**Exercise task**
Extract the lines of the material below, beginning with the first and ending with the line that holds "PI = math.pi". Skip every picture.

**Information given**

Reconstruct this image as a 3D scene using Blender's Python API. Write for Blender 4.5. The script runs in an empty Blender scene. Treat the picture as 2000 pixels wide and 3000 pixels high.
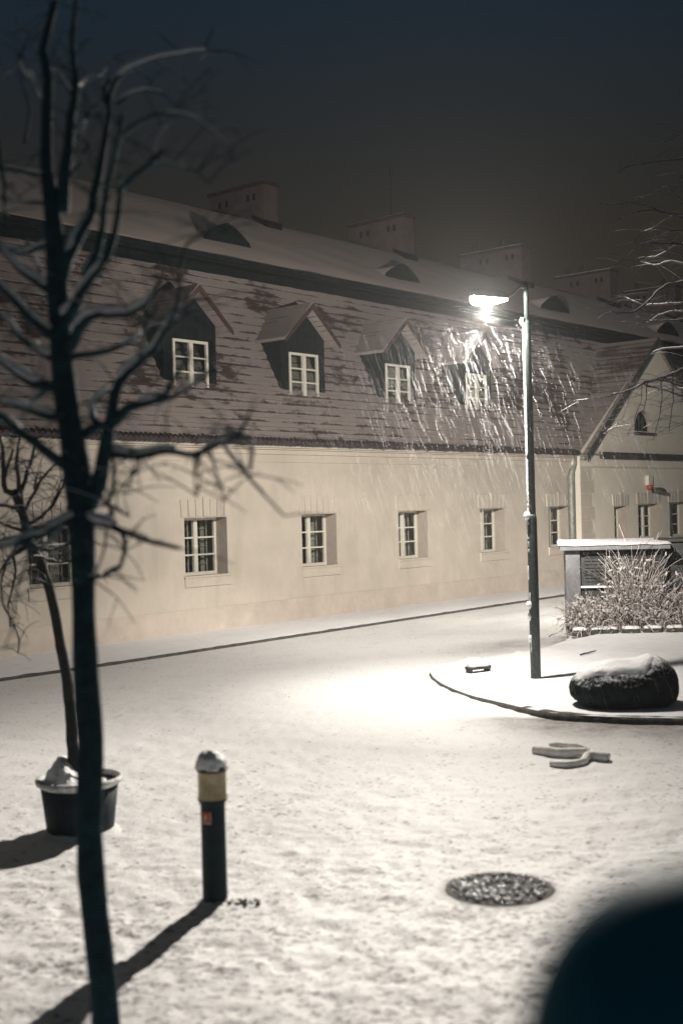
import bpy, bmesh, math, random
import numpy as np
from mathutils import Vector, Matrix, noise

random.seed(11)
S = bpy.context.scene
COL = S.collection
R = math.radians
PI = math.pi

# ------------------------------------------------------------------ helpers
class MB:
    """collects simple shapes and links them as ONE mesh object"""
    def __init__(s):
        s.v = []; s.f = []; s.m = []
    def add(s, verts, faces, mi=0):
        b = len(s.v)
        s.v.extend([tuple(p) for p in verts])
        for f in faces:
            s.f.append(tuple(b + i for i in f)); s.m.append(mi)
    def box(s, x0, x1, y0, y1, z0, z1, mi=0):
        v = [(x0,y0,z0),(x1,y0,z0),(x1,y1,z0),(x0,y1,z0),(x0,y0,z1),(x1,y0,z1),(x1,y1,z1),(x0,y1,z1)]
        s.add(v, [(3,2,1,0),(4,5,6,7),(0,1,5,4),(1,2,6,5),(2,3,7,6),(3,0,4,7)], mi)
    def tube(s, pts, sides=8, mi=0, cap=True, squash=1.0):
        """pts: (x,y,z,r)"""
        P = [Vector(p[:3]) for p in pts]
        if len(P) < 2: return
        rings = []
        prev = None
        for i, p in enumerate(P):
            t = (P[min(i+1, len(P)-1)] - P[max(i-1, 0)])
            if t.length < 1e-9: t = Vector((0,0,1))
            t.normalize()
            if prev is None:
                a = Vector((0,1,0)) if abs(t.y) < .9 else Vector((1,0,0))
                u = t.cross(a).normalized()
            else:
                u = (prev - t * prev.dot(t))
                u = u.normalized() if u.length > 1e-6 else t.orthogonal().normalized()
            prev = u
            w = t.cross(u)
            r = pts[i][3]
            rings.append([p + (u * math.cos(2*PI*k/sides) + w * math.sin(2*PI*k/sides)) * r for k in range(sides)])
        V = [q for ring in rings for q in ring]
        F = []
        for i in range(len(P)-1):
            for k in range(sides):
                k2 = (k+1) % sides
                F.append((i*sides+k, i*sides+k2, (i+1)*sides+k2, (i+1)*sides+k))
        if cap:
            F.append(tuple(range(sides-1, -1, -1)))
            F.append(tuple((len(P)-1)*sides+k for k in range(sides)))
        s.add(V, F, mi)
    def lathe(s, prof, cx=0, cy=0, sides=32, mi=0, wob=0.0, seed=0, cap=True):
        """prof: (r,z) from bottom to top"""
        V = []; F = []
        for j, (r, z) in enumerate(prof):
            for k in range(sides):
                a = 2*PI*k/sides
                rr = r * (1 + wob * noise.noise(Vector((math.cos(a)*1.7+seed, math.sin(a)*1.7, z*6))))
                V.append((cx + rr*math.cos(a), cy + rr*math.sin(a), z))
        for j in range(len(prof)-1):
            for k in range(sides):
                k2 = (k+1) % sides
                F.append((j*sides+k, j*sides+k2, (j+1)*sides+k2, (j+1)*sides+k))
        if cap:
            F.append(tuple(range(sides-1, -1, -1)))
            F.append(tuple((len(prof)-1)*sides+k for k in range(sides)))
        s.add(V, F, mi)
    def prism(s, poly, d0, d1, axis='y', mi=0):
        """poly in the two other axes (ordered x,z for y / y,z for x / x,y for z)"""
        def mk(p, d):
            if axis == 'y': return (p[0], d, p[1])
            if axis == 'x': return (d, p[0], p[1])
            return (p[0], p[1], d)
        n = len(poly)
        V = [mk(p, d0) for p in poly] + [mk(p, d1) for p in poly]
        F = [tuple(range(n)), tuple(range(2*n-1, n-1, -1))]
        for i in range(n):
            j = (i+1) % n
            F.append((i, i+n, j+n, j))
        s.add(V, F, mi)
    def build(s, name, mats, parent=None, smooth=False, bevel=0, fix=True, loc=None, mi=None):
        me = bpy.data.meshes.new(name)
        me.from_pydata(s.v, [], s.f)
        if not isinstance(mats, (list, tuple)): mats = [mats]
        for m in mats: me.materials.append(m)
        me.polygons.foreach_set('material_index', s.m)
        if fix:
            bm = bmesh.new(); bm.from_mesh(me)
            bmesh.ops.recalc_face_normals(bm, faces=bm.faces)
            bm.to_mesh(me); bm.free()
        if smooth:
            me.polygons.foreach_set('use_smooth', [True]*len(me.polygons))
        me.update()
        o = bpy.data.objects.new(name, me); COL.objects.link(o)
        if parent is not None: o.parent = parent
        if loc is not None: o.location = loc
        if bevel:
            b = o.modifiers.new('bevel', 'BEVEL'); b.width = bevel; b.segments = 2; b.limit_method = 'ANGLE'
        return o

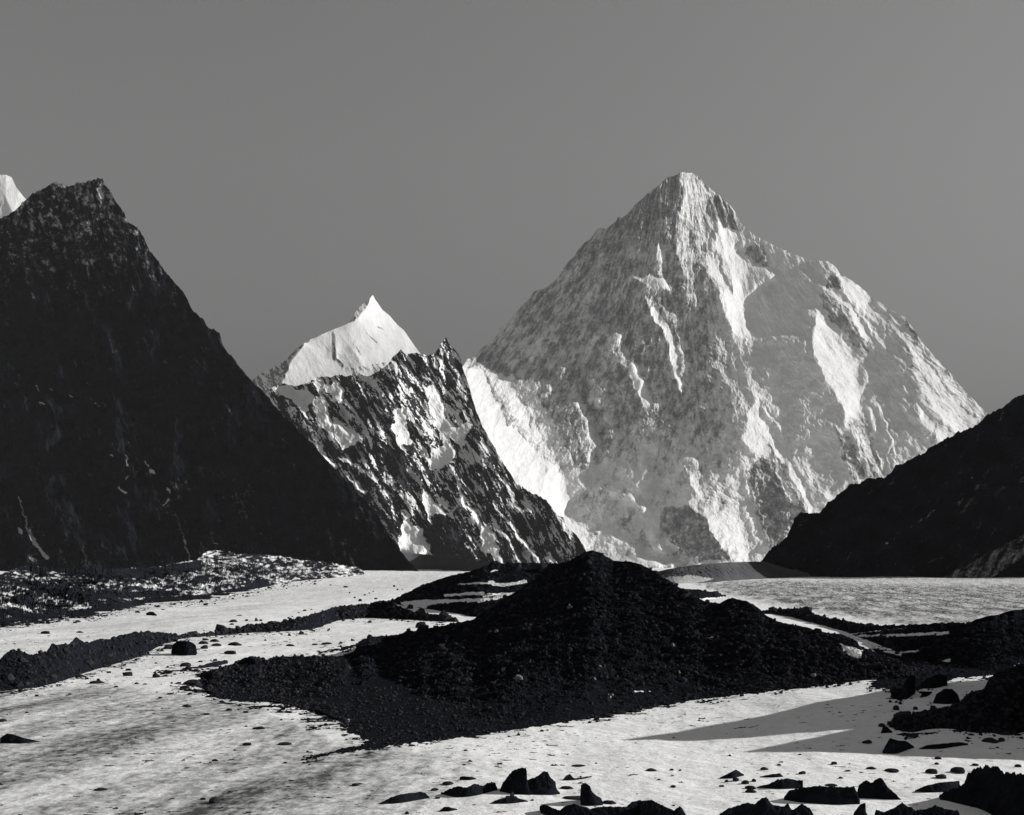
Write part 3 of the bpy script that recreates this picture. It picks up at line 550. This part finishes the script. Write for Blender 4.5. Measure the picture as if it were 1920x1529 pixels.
# far left ridge that runs up behind the main mound
MB_OPS = [(s,0,2,5,[(858,1096),(890,1094),(925,1092)]),(s,0,6,7,[(925,1096),(950,1097),(985,1091)]),(s,0,4,5,[(835,1117),(870,1114),(905,1113)]),(s,0,5,4,[(905,1117),(940,1114),(967,1112)]),
  (p,0,[(750,1130),(790,1125),(850,1124),(920,1121),(967,1113),(940,1122),(900,1130),(860,1129),(810,1134),(800,1140),(760,1140)]),(s,0,3,4,[(919,1073),(931,1070)])]
MB_T = [(733,1129),(745,1121),(760,1113),(793,1097),(837,1082),(880,1072),(905,1063),(915,1060),(922,1053),(932,1052),(940,1058),(947,1058),(987,1055),(1043,1057),(1070,1058),(1110,1062),(1180,1080),(1250,1110)]
o = body('moraine', MB_T, [(733,1130),(745,1135),(800,1142),(850,1150),(900,1160),(1000,1160),(1100,1165),(1250,1170)], .2, M_MOR, nf=110, seed=121, jag=1., amp=.7, awl=4, rockops=MB_OPS)
tag(o, 'dark moraine ridge with snow strips behind the main rubble mound', 'moraine', kind='structure')
# left moraine band
o = body('moraine', [(-220,1262),(-60,1246),(0,1237),(13,1223),(25,1220),(37,1220),(57,1229),(87,1222),(97,1210),(127,1208),(135,1202),(143,1195),(157,1205),(180,1202),(213,1197),(227,1190),(257,1187),(277,1183),(307,1187),(333,1191),(350,1190),(367,1192),(400,1187),(433,1180),(467,1173),(500,1170),(530,1165),(567,1158),(600,1147),(620,1141),(660,1135),(693,1132),(717,1127),(733,1129),(757,1142),(793,1150),(827,1155),(856,1163)],
 [(-220,1330),(0,1297),(67,1290),(120,1278),(143,1267),(200,1250),(253,1235),(283,1222),(300,1210),(333,1200),(353,1195),(400,1193),(467,1187),(567,1183),(610,1176),(622,1164),(693,1159),(760,1162),(807,1165),(856,1167)],
 .4, M_MOR, nf=80, seed=131, jag=2.2, jwl=12, amp=.5, awl=2)
tag(o, 'long dark rubble ridge crossing the snow on the left', 'moraine', kind='structure')
# right back moraine
MR_OPS = [(s,0,1.5,1,[(1592,1190),(1640,1184),(1700,1178)]),(s,0,3,5,[(1597,1193),(1660,1192),(1720,1190)]),(s,0,6,4,[(1720,1190),(1778,1187)]),(s,0,2,2,[(1690,1223),(1725,1221)]),(p,.3,[(1765,1240),(1785,1232),(1780,1242)]),(s,.3,4,2,[(1903,1250),(1912,1243)])]
o = body('moraine', [(1425,1150),(1437,1145),(1467,1142),(1514,1143),(1525,1151),(1540,1156),(1583,1164),(1638,1173),(1698,1172),(1766,1169),(1826,1169),(1856,1164),(1862,1157),(1869,1154),(1881,1154),(1890,1160),(1903,1145),(1925,1143),(1990,1130),(2150,1120)],
 [(1425,1151),(1467,1154),(1527,1169),(1583,1184),(1640,1207),(1700,1228),(1750,1248),(1860,1260),(1925,1264),(2150,1280)], .14, M_MOR, nf=110, seed=141, jag=1.6, amp=.7, awl=3, rockops=MR_OPS)
tag(o, 'dark moraine field with thin snow strips at the right', 'moraine', kind='structure')
o = body('moraine', [(1255,1107),(1275,1104),(1310,1106),(1345,1112),(1360,1118)], [(1255,1125),(1290,1126),(1330,1124),(1360,1119)], .2, M_MOR, nf=40, seed=143, jag=1, amp=.5, awl=3, rockops=[(s,0,4,3,[(1305,1125),(1330,1123),(1355,1121)])])
tag(o, 'small dark rubble spur right behind the main mound', 'moraine', kind='structure')
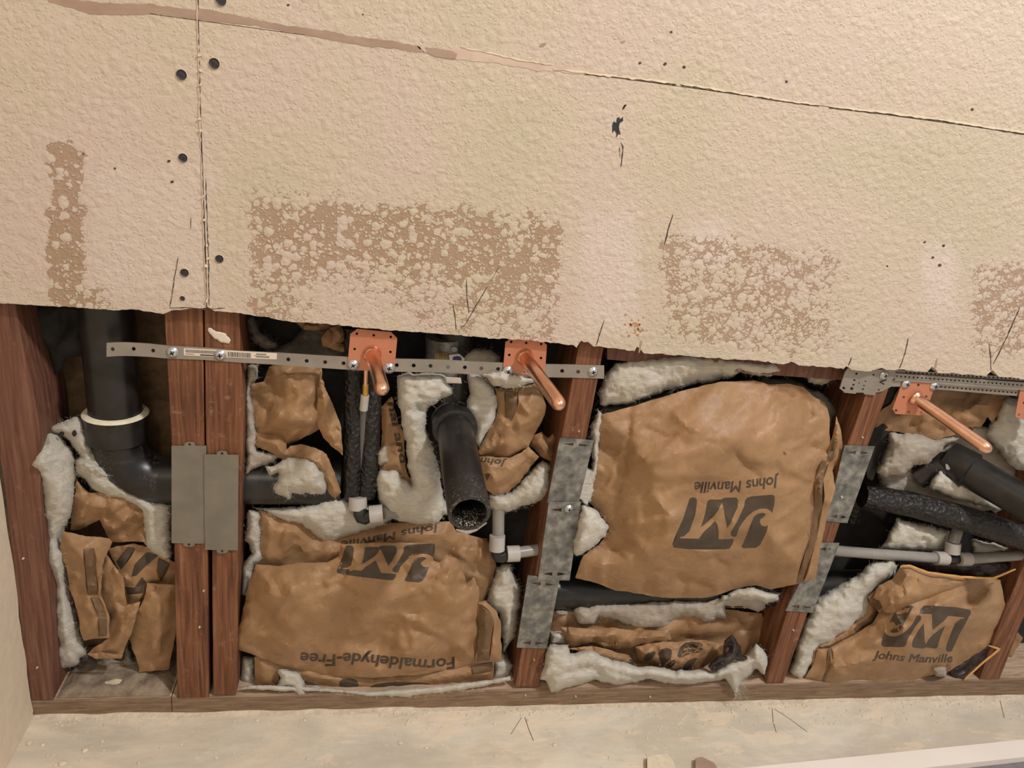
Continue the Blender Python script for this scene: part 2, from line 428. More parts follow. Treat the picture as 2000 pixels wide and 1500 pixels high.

**Result of this exercise**
Reconstruct this image as a 3D scene using Blender's Python API. Write for Blender 4.5. The script runs in an empty Blender scene. Treat the picture as 2000 pixels wide and 3000 pixels high.
import bpy, bmesh, math, random
import numpy as np
from mathutils import Vector, Matrix, noise

random.seed(11)
S = bpy.context.scene
COL = S.collection
R = math.radians
PI = math.pi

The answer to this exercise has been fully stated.